A little over a year after the GEO had secured payment to FAA students, tuition waivers came under attack again. In August 2014, the GEO found out that some graduate students in the Master’s of Computer Science (MCS) were deemed ineligible to hold waiver-generating appointments. The MCS program had been designated as a professional degree program for the purpose of generating revenue for the department. In order to receive a teaching or graduate assistantship, students’ tuition had to be paid by their employing department; thus, if a student was employed as a TA by Electrical and Computer Engineering that department would pay MCS the student’s tuition, in addition to paying that student’s wages.

The GEO successfully argued in arbitration in August 2015 that this created a burden on employing departments and prevented qualified graduate students from holding tuition-waiver generating appointments. As arbitrator Malamud put it, “The MCS action upsets the full panoply of assumptions that underlie the University framework of support for graduate students. It reduces the value of the tuition waiver, when it imposes the costs of the tuition waiver on the employing unit, the unit granting the assistantship. The tuition waiver is transformed from the primary form of compensation to a competitive disqualifying cost.” The full implications of the decision have yet to be determined, but it’s the second arbitration decision to protect graduate employees’ access to tuition waivers.

However, you may be asking yourself, “What about the program that was earning funding through student tuition?” One faculty member I spoke with asserted that the department had to make money some way and that if it was not made off the backs of graduate students, then it would be made off the backs of undergraduate students. On its face the statement seems logical, but it is incorrect on two points.

First, the tuition waived by tuition waivers is not paid by anyone; it is waived; it does not contribute to the income of the department in which graduate employees are students. The tuition that is waived does not appear anywhere on the budget as a source of revenue and only exists as a credit in the graduate employees’ accounts; the graduate employees earn their waiver by teaching many of the University’s courses or assisting in other ways.

Secondly, the statement is premised on tuition as the only source of income, but tuition is not the only source of revenue. One source of revenue is the endowment; an Op-Ed in the New York Times recently argued, “Congress should require universities with endowments in excess of $100 million to spend at least 8 percent of the endowment each year.” Endowments are invested and grow every year, thus 8% would not wipe out a University’s endowment.

Currently, according to its own report, the University of Illinois spends 4% of its endowment. Doubling that and devoting it to cutting tuition could help lower tuition. In addition to changes in revenue, there could also be changes in spending. Administrative costs have ballooned in recent decades. The University could make many changes to make both graduate and undergraduate education more accessible. Making programs accessible would also raise the quality of graduate and undergraduate programs because qualified individuals would not be excluded due to tuition.

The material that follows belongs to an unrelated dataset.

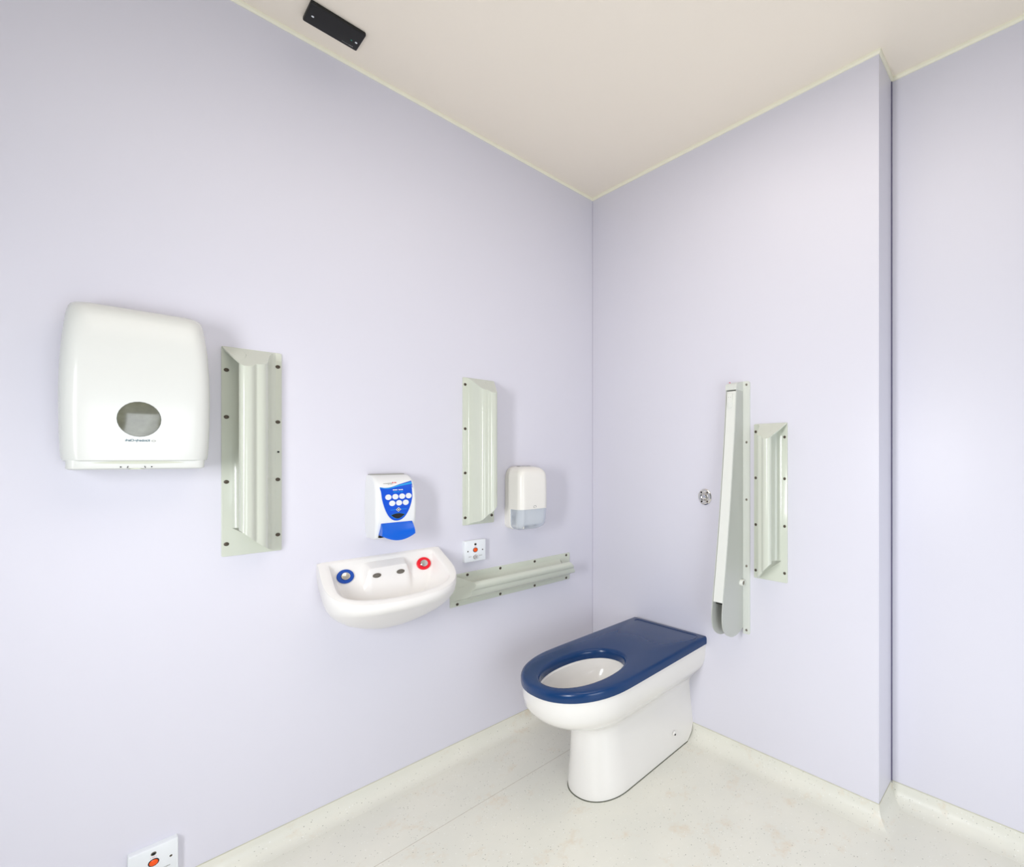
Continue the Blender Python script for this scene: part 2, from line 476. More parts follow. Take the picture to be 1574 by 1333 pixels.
def grip_rail(root, L, W, along, flip, web_end, screws, smat=None, kweb=0.062, kopen=0.080):
    """along: 'v' or 'u' long axis; flip: hollow on the + side; web_end: +1/-1 end closed by a web, the other end is open"""
    sc = W/0.130
    def P(t, s, w):            # t across (from hollow edge), s along, w out
        t = t*sc
        a = (W/2-t) if flip else (t-W/2)
        return (a, s, w) if along == 'v' else (s, a, w)
    ew = lambda t, w: web_end*(L/2-kweb*max(0, w-0.0035)/0.0855)
    eo = lambda t, w: -web_end*(L/2-0.001-kopen*max(0, 1-max(0, t-0.0262)/0.088)**1.25)
    m_ = MB()
    pl = rrect(-L/2, -W/2, L/2, W/2, 0.004, 3)
    if along == 'v': pl = [(b, a) for a, b in pl]
    m_.prism(pl, 0.0, 0.0040, 0.0008)
    N = 14
    rings = []
    for k in range(N+1):
        q = k/N
        rings.append([P(t, eo(0 if i <= 9 else t, w)*(1-q)+ew(t, w)*q, w) for t, w, i in GPD])
    m_.loft(rings)
    # thin web that closes the finger hollow at one end
    tip = GP[9]; M = 8
    outer = []
    for i in range(M+1):
        q = i/M; outer.append((0.001+(tip[0]-0.001)*q, 0.004+(tip[1]-0.004)*(q**0.85)))
    poly = outer+[GP[k] for k in range(8, -1, -1)]
    m_.loft([[P(t, ew(t, w), w) for t, w in poly], [P(t, ew(t, w)-web_end*0.0035, w-0.001) for t, w in poly]])
    body = m_.build('rail_moulding', M_RAIL, root, smooth=33)
    for (t, s) in screws:
        screw_mb(*P(t, s, 0.004)).build('screw', smat or M_STEELD, root)
    return body


rA = on_left('grab_rail', 'tall grey-green moulded grab rail panel right beside the big white towel dispenser', 'grab rail', -1.275, 1.2185)
S4 = (-0.262, -0.090, 0.090, 0.240)
grip_rail(rA, 0.608, 0.130, 'v', False, 1, [(.010, s) for s in (-.268, -.088, .100, .236)] + [(.121, s) for s in (-.255, -.085, .092, .262)])
m_ = MB(); m_.lathe([(0.0028, -0.001), (0.0028, 0.0012), (0.001, 0.0014)], (0.057, 0.0, 0.004), n=12); m_.build('plug', M_HOLE, rA)

rB = on_left('grab_rail', 'upright pale moulded grab rail directly above the small alarm plate', 'grab rail', -0.596, 1.2265)
grip_rail(rB, 0.602, 0.130, 'v', True, 1, [(.121, s) for s in (-.270, -.088, .092, .272)] + [(.010, s) for s in (-.270, -.088, .092, .272)])

rC = on_left('grab_rail', 'horizontal grey-green moulded grab rail at the right of the wash basin', 'grab rail', -0.428, 0.6685)
grip_rail(rC, 0.565, 0.130, 'u', True, -1, kopen=0.055, screws=[(.010, s) for s in (-.215, -.075, .090, .262)] + [(.121, s) for s in (-.255, -.075, .090, .262)])

rD = on_right('grab_rail', 'pale moulded grab rail on the right wall, right of the tall folding rail housing', 'grab rail', 1.048, 1.032)
grip_rail(rD, 0.600, 0.144, 'v', True, 1, [(.010, s) for s in (-.264, -.088, .090, .246)] + [(.123, s) for s in (-.270, -.092, .090, .270)])


# ------------------------------------------------------------------ paper towel dispenser
td = on_left('paper_towel_dispenser', 'large white wall towel dispenser with an oval smoked window, at the far left', 'dispenser', -1.492, 1.172)
# cover
DW = [(0.020, 0.126), (0.06, 0.132), (0.14, 0.139), (0.22, 0.140), (0.30, 0.136), (0.35, 0.128), (0.375, 0.118), (0.390, 0.104), (0.398, 0.085), (0.401, 0.060)]
HW = [(0.020, 0.1130), (0.03, 0.1155), (0.08, 0.1175), (0.20, 0.1180), (0.28, 0.1155), (0.34, 0.1110), (0.375, 0.1070), (0.390, 0.1030), (0.398, 0.0960), (0.401, 0.088)]
dwf = lambda v: smooth_tab(DW, v)
hwf = lambda v: smooth_tab(HW, v)


def ushape(hw, d, r, n=7, w0=0.0, back=None):
    """cover section: open back at w0, rounded front corners; u -hw..hw, w w0..d"""
    b = hw if back is None else back
    pts = [(-b, w0)]
    for i in range(n+1):
        a = PI-PI/2*i/n; pts.append((-hw+r+r*math.cos(a), d-r+r*math.sin(a)))
    for i in range(1, 8): pts.append((-hw+r+(2*hw-2*r)*i/8, d))
    for i in range(n+1):
        a = PI/2-PI/2*i/n; pts.append((hw-r+r*math.cos(a), d-r+r*math.sin(a)))
    pts.append((b, w0))
    return pts


vals = [0.020, 0.0225, 0.03, 0.05, 0.08, 0.12, 0.16, 0.20, 0.24, 0.28, 0.31, 0.34, 0.36, 0.375, 0.384, 0.391, 0.396, 0.3995, 0.401]
mb = MB(); rings = []
for v in vals:
    hw, d = hwf(v), dwf(v)
    if v == 0.020: hw -= 0.003; d -= 0.003
    rings.append([(u, v, w_) for u, w_ in ushape(hw, d, 0.030, w0=0.004, back=hw-0.004)])
mb.loft(rings)
mb.build('cover', M_WHITE, td, smooth=40)
# base tray below the cover
mb = MB()
mb.loft([[(u, v, w_) for u, w_ in ushape(0.1085 - (0.004 if v < 0.001 else 0), d, 0.014, w0=0.0)] for v, d in ((0.0, 0.114), (0.003, 0.119), (0.012, 0.121), (0.026, 0.122))])
tray = mb.build('base', M_WHITE, td, smooth=40)
# lens shaped slot, tabs and dots on the base front
mb = MB()
arc = [(-0.073+0.146*i/24, 0.0165+0.0052*math.sin(PI*i/24)) for i in range(25)] + [(0.073-0.146*i/24, 0.0155-0.0022*math.sin(PI*i/24)) for i in range(1, 24)]
mb.prism(arc, 0.120, 0.1222)
mb.build('towel_slot', M_SLOT, td, label='pale grey-green lens-shaped finger slot')
for u in (-0.024, 0.024):
    mb = MB(); mb.lathe([(0.0014, 0), (0.0014, 0.0008)], (u-0.006, 0.006, 0.1205), n=10); mb.build('latch_hole', M_HOLE, td)
for u, a in ((-0.014, 0.6), (0.014, -0.6)):
    mb = MB(); mb.prism([(u-0.006-0.0006, 0.0035), (u-0.006+0.0006, 0.0035), (u-0.006+0.0006+0.002*a, 0.008), (u-0.006-0.0006+0.002*a, 0.008)], 0.118, 0.1212)
    mb.build('latch_mark', M_HOLE, td)
# push area under the lip
mb = MB(); mb.prism([(-0.018+0.024*i/10-0.000, 0.0030*math.sin(PI*i/10)) for i in range(11)], 0.110, 0.1195); mb.build('release_notch', M_SLOT, td)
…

At first glance, it may seem incongruous if not impossible to ask both for tuition-free education and that tuition waivers for graduate employees be preserved. It is not impossible if the University commits to spending more of its endowment and reduces the bureaucratic toll on the budget. It is also necessary. Lowering tuition to make the University more accessible to both graduate and undergraduate students is necessary if the University is to continue to be a high-ranking public education institution. Business-as-usual in the university system cannot continue; there must be change.

As Black Students for Revolution put it, “There are enough resources within this country to allow for free education at all levels, but it will never be that way until we demand it to be so.” The University has the resources. It needs to commit funds to education instead of bureaucracy and return to its core mission as an institution of public education.

2016 02 25 Mary Hebert

Mary Grace Hébert is a Ph.D. student in the Department of Communication at UIUC. She serves as the Grievance Officer for the GEO.